Übermorgen geht es für uns drei über Moskau zurück nach Deutschland. Zuvor war noch ein Besuch im sich unten im Haus befindlichen Schönheits-Salon angesagt, wo sich meine Gäste die Haare schneiden ließen und dabei meine Übersetzer-Dienste in Anspruch nahmen: „Stufenschnitt“ und „Splissige Enden entfernen“ erklärte ich den beiden zierlichen, hübschen Burjatinnen, die schnell und sicher ihre Arbeit taten zu umgerechnet einem Fünftel des in Deutschland üblichen Preises. Christiane wurde für ihre hier sehr unübliche, leuchtend rote Haarfarbe bewundert.
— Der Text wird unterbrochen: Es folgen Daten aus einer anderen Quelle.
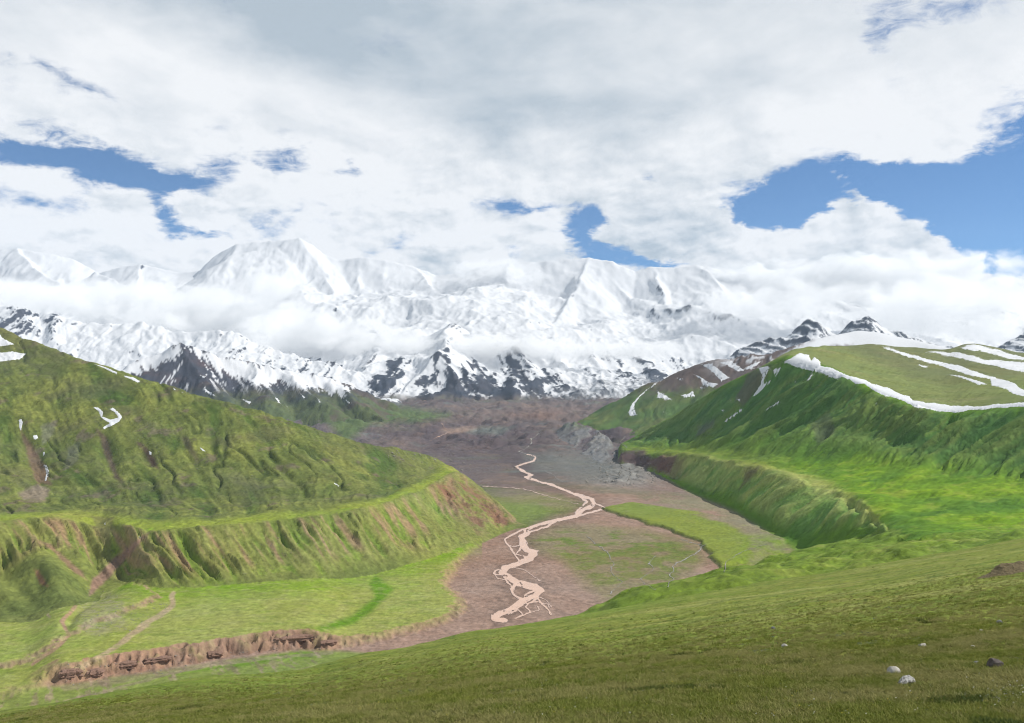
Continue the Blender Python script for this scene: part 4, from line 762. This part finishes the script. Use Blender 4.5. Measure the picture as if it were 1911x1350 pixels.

Heute Abend möchte meine Schwester mit mir ein Bier trinken gehen. Dazu isst man in Russland üblicherweise getrockneten Fisch. Da ich keinen Alkohol trinke und meine Schwester keinen Fisch isst, werden wir uns entsprechend aufteilen. Ich stelle mir uns bereits lebhaft vor, in der spartanisch eingerichteten Bierbar einander gegenüber sitzend, Christiane russisches Bier schlürfend und ich am Trockenfisch nagend.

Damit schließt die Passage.